I read the LHomme Nouveau article shes basing this slander on. It wasnt the researchers who didnt release the data, it was the laboratories that did the analysis. When a legal request was made to probably the only institution that could authorize the release it was done. No lawsuit.
When those data show the announced conclusion does not follow from those data, that constitutes the fraud.
But that isnt what Casabiancas analysis claimed. The conclusions follow from the data but his point was carbon 14 dating technology has advanced so the 1988 results may be flawed.
Faulty data isnt fraud.
Thats scientific FRAUD.
You make a case that I cant and have no interest in refuting - I dont have a dog in this fight.
What I do know is Myrah Adams claims Casabiancas analysis proves fraud when it doesnt even allege it.
You should do a piece on this for Townhall. Unlike hers yours would be worth reading.
You are making things up when you use phrases like probably and the only institution that could authorize the release it was done" as if researchers who have been seeking these data for decades are idiots who dont have a clue whom to ask for access to the data. You couldnt be more wrong. That was well known who the administrators were and are and who was obstructing access. These researchers are NOT stupid, semimojo, like you seem to want people to think they are. They are scientists who expect other scientists to behave normally and sanely, and share raw data for the purposes of peer-review, not obfuscate, fudge, hem and haw for thirty years, making excuses, blocking access to legitimate researchers on the flimsiest reasons. Instead, theyve claimed the matter was closed, settled science. They sounded like the Global Warming crowd, circling the wagons around their fudged and fraudulent data sets, unwilling to let "science deniers" get anywhere close to the raw data.
The Oxford University lab, and then the British Museum, have stonewalled ALL requests for access to the raw lab level data for almost thirty years. WHY? As I said because its because they knew the data could not support the conclusions they drew because it showed the data that simply would not pass the basic chi squared test, even within the subsamples.
What do you think a "legal" request is in the U.K.? Its a request for data resulting from the British equivalent of a Freedom of Information lawsuit, forcing the custodian of the data in-suit to release the data they had no legal right to withhold from the public. Scientific data which is not protected by trade secret laws falls under such a category that is not excluded from release.
You demonstrate you do not grasp the thrust of the paper at all if you you think has ANYTHING to do at all with better technology available today. The dating done in 1988 has been agreed by all involved to have been accurate. THAT is not being questioned at all. It was the protocols that were compromised not the tests.
From the papers abstract:
"In 1988, three laboratories performed a radiocarbon analysis of the Turin Shroud. The results, which were centralized by the British Museum and published in Nature in 1989, provided conclusive evidence of the medieval origin of the artefact. However, the raw data were never released by the institutions. In 2017, in response to a legal request, all raw data kept by the British Museum were made accessible. A statistical analysis of the Nature article and the raw data strongly suggests that homogeneity is lacking in the data and that the procedure should be reconsidered."

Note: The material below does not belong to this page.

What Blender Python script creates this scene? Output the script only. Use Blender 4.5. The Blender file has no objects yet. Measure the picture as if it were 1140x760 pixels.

Barrie Schwartz, the principle light photographer for the 1978 Shroud of Turin Research Project (STURP), said: Needless to say, the arrival of this paper has been long awaited by Shroud scholars around the world since it provides the first real look at what is essentially, brand new data (the first in almost 30 years). Unfortunately, the paper itself is currently behind a pay wall which might make it difficult for many to read it so I am quoting the last few sentences here:
"The statistical analyses (of the newly released raw data from the three testing labsSwordmaker), supported by the foreign material found by the laboratories, show the necessity of a new radiocarbon dating to compute a new reliable interval. This new test requires, in an interdisciplinary research, a robust protocol. Without this re-analysis, it is not possible to affirm that the 1988 radiocarbon dating offers conclusive evidence that the calendar age range is accurate and representative of the whole cloth."
Schwartz also says: I think an excellent assessment of the paper's importance was clearly stated in a private correspondence from Prof. Bruno Barberis recently:
"The results shown in the article published in Archaeometry represent an important step forward since it was finally possible to examine the raw data obtained from the three laboratories and better understand the anomalies and errors made in the dating operation."